▶ TASK REQUIREMENTS:
Your task is to give the data again, exactly, with every line intact.

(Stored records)
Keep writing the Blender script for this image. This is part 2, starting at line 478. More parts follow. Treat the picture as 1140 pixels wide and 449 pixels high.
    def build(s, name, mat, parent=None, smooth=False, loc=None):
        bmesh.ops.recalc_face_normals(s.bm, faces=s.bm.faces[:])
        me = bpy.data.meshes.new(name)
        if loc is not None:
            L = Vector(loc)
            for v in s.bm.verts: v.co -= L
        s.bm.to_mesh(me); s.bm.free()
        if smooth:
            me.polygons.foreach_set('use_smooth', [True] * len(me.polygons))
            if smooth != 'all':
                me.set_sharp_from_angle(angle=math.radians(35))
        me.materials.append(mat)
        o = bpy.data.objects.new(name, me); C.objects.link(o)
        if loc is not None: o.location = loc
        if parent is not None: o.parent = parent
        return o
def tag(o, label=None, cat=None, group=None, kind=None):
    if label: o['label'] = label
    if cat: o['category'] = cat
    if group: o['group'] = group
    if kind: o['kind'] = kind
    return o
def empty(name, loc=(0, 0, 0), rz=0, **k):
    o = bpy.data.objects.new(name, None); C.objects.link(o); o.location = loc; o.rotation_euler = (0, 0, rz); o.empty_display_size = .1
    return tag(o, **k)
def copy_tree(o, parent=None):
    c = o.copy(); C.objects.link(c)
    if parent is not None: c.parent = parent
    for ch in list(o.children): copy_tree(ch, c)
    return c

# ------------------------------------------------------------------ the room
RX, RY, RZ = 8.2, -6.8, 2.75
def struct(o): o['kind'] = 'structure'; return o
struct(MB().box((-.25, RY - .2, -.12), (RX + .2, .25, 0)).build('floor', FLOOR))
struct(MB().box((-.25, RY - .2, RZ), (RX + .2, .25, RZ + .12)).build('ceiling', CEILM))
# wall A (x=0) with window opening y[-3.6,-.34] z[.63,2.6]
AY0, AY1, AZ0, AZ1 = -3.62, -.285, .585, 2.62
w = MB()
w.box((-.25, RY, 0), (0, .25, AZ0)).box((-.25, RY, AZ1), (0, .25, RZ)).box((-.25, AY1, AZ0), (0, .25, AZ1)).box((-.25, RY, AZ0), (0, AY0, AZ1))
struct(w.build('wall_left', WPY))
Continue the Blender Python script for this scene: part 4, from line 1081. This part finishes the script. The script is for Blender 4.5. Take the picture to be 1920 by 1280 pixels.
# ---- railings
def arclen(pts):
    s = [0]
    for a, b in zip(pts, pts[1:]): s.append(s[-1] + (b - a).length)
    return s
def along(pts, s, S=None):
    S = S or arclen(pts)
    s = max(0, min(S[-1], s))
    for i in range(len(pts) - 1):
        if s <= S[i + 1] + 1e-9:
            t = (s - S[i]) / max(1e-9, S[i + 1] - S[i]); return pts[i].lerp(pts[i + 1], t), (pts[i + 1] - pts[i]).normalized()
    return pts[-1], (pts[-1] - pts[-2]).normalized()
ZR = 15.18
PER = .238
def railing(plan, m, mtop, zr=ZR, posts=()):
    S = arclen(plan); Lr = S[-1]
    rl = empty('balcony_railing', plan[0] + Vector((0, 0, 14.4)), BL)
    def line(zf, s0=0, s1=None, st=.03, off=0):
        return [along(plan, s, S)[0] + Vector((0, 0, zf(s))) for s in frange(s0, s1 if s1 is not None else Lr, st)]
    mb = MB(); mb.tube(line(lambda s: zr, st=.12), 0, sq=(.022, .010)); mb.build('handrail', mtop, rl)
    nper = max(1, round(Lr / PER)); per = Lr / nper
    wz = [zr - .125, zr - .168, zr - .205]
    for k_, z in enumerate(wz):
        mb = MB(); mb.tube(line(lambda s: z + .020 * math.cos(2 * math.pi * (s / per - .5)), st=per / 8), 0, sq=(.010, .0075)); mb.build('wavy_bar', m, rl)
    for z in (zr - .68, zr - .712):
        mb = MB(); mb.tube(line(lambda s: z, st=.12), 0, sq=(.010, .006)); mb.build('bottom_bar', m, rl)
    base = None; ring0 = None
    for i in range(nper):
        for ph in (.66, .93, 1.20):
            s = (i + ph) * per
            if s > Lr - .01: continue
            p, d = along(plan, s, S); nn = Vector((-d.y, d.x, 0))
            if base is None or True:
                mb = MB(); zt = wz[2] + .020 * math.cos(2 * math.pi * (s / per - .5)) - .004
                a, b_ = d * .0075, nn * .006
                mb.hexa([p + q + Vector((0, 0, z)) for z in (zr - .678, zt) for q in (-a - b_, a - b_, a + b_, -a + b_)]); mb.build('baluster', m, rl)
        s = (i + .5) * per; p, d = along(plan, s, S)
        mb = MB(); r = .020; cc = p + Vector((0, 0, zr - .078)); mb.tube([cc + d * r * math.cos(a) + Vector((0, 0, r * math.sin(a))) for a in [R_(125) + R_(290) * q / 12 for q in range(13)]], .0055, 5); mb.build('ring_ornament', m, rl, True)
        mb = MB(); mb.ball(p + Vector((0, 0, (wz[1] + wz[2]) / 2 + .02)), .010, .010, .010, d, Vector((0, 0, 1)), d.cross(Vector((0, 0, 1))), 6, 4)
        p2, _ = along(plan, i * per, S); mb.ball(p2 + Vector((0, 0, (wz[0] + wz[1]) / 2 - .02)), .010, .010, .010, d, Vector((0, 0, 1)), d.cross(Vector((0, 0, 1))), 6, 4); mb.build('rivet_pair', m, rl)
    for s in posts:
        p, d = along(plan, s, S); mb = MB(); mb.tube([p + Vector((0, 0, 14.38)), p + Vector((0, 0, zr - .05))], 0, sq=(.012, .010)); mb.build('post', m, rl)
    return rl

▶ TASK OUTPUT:
Keep writing the Blender script for this image. This is part 2, starting at line 478. More parts follow. Treat the picture as 1140 pixels wide and 449 pixels high.
    def build(s, name, mat, parent=None, smooth=False, loc=None):
        bmesh.ops.recalc_face_normals(s.bm, faces=s.bm.faces[:])
        me = bpy.data.meshes.new(name)
        if loc is not None:
            L = Vector(loc)
            for v in s.bm.verts: v.co -= L
        s.bm.to_mesh(me); s.bm.free()
        if smooth:
            me.polygons.foreach_set('use_smooth', [True] * len(me.polygons))
            if smooth != 'all':
                me.set_sharp_from_angle(angle=math.radians(35))
        me.materials.append(mat)
        o = bpy.data.objects.new(name, me); C.objects.link(o)
        if loc is not None: o.location = loc
        if parent is not None: o.parent = parent
        return o
def tag(o, label=None, cat=None, group=None, kind=None):
    if label: o['label'] = label
    if cat: o['category'] = cat
    if group: o['group'] = group
    if kind: o['kind'] = kind
    return o
def empty(name, loc=(0, 0, 0), rz=0, **k):
    o = bpy.data.objects.new(name, None); C.objects.link(o); o.location = loc; o.rotation_euler = (0, 0, rz); o.empty_display_size = .1
    return tag(o, **k)
def copy_tree(o, parent=None):
    c = o.copy(); C.objects.link(c)
    if parent is not None: c.parent = parent
    for ch in list(o.children): copy_tree(ch, c)
    return c

# ------------------------------------------------------------------ the room
RX, RY, RZ = 8.2, -6.8, 2.75
def struct(o): o['kind'] = 'structure'; return o
struct(MB().box((-.25, RY - .2, -.12), (RX + .2, .25, 0)).build('floor', FLOOR))
struct(MB().box((-.25, RY - .2, RZ), (RX + .2, .25, RZ + .12)).build('ceiling', CEILM))
# wall A (x=0) with window opening y[-3.6,-.34] z[.63,2.6]
AY0, AY1, AZ0, AZ1 = -3.62, -.285, .585, 2.62
w = MB()
w.box((-.25, RY, 0), (0, .25, AZ0)).box((-.25, RY, AZ1), (0, .25, RZ)).box((-.25, AY1, AZ0), (0, .25, AZ1)).box((-.25, RY, AZ0), (0, AY0, AZ1))
struct(w.build('wall_left', WPY))
Continue the Blender Python script for this scene: part 4, from line 1081. This part finishes the script. The script is for Blender 4.5. Take the picture to be 1920 by 1280 pixels.
# ---- railings
def arclen(pts):
    s = [0]
    for a, b in zip(pts, pts[1:]): s.append(s[-1] + (b - a).length)
    return s
def along(pts, s, S=None):
    S = S or arclen(pts)
    s = max(0, min(S[-1], s))
    for i in range(len(pts) - 1):
        if s <= S[i + 1] + 1e-9:
            t = (s - S[i]) / max(1e-9, S[i + 1] - S[i]); return pts[i].lerp(pts[i + 1], t), (pts[i + 1] - pts[i]).normalized()
    return pts[-1], (pts[-1] - pts[-2]).normalized()
ZR = 15.18
PER = .238
def railing(plan, m, mtop, zr=ZR, posts=()):
    S = arclen(plan); Lr = S[-1]
    rl = empty('balcony_railing', plan[0] + Vector((0, 0, 14.4)), BL)
    def line(zf, s0=0, s1=None, st=.03, off=0):
        return [along(plan, s, S)[0] + Vector((0, 0, zf(s))) for s in frange(s0, s1 if s1 is not None else Lr, st)]
    mb = MB(); mb.tube(line(lambda s: zr, st=.12), 0, sq=(.022, .010)); mb.build('handrail', mtop, rl)
    nper = max(1, round(Lr / PER)); per = Lr / nper
    wz = [zr - .125, zr - .168, zr - .205]
    for k_, z in enumerate(wz):
        mb = MB(); mb.tube(line(lambda s: z + .020 * math.cos(2 * math.pi * (s / per - .5)), st=per / 8), 0, sq=(.010, .0075)); mb.build('wavy_bar', m, rl)
    for z in (zr - .68, zr - .712):
        mb = MB(); mb.tube(line(lambda s: z, st=.12), 0, sq=(.010, .006)); mb.build('bottom_bar', m, rl)
    base = None; ring0 = None
    for i in range(nper):
        for ph in (.66, .93, 1.20):
            s = (i + ph) * per
            if s > Lr - .01: continue
            p, d = along(plan, s, S); nn = Vector((-d.y, d.x, 0))
            if base is None or True:
                mb = MB(); zt = wz[2] + .020 * math.cos(2 * math.pi * (s / per - .5)) - .004
                a, b_ = d * .0075, nn * .006
                mb.hexa([p + q + Vector((0, 0, z)) for z in (zr - .678, zt) for q in (-a - b_, a - b_, a + b_, -a + b_)]); mb.build('baluster', m, rl)
        s = (i + .5) * per; p, d = along(plan, s, S)
        mb = MB(); r = .020; cc = p + Vector((0, 0, zr - .078)); mb.tube([cc + d * r * math.cos(a) + Vector((0, 0, r * math.sin(a))) for a in [R_(125) + R_(290) * q / 12 for q in range(13)]], .0055, 5); mb.build('ring_ornament', m, rl, True)
        mb = MB(); mb.ball(p + Vector((0, 0, (wz[1] + wz[2]) / 2 + .02)), .010, .010, .010, d, Vector((0, 0, 1)), d.cross(Vector((0, 0, 1))), 6, 4)
        p2, _ = along(plan, i * per, S); mb.ball(p2 + Vector((0, 0, (wz[0] + wz[1]) / 2 - .02)), .010, .010, .010, d, Vector((0, 0, 1)), d.cross(Vector((0, 0, 1))), 6, 4); mb.build('rivet_pair', m, rl)
    for s in posts:
        p, d = along(plan, s, S); mb = MB(); mb.tube([p + Vector((0, 0, 14.38)), p + Vector((0, 0, zr - .05))], 0, sq=(.012, .010)); mb.build('post', m, rl)
    return rl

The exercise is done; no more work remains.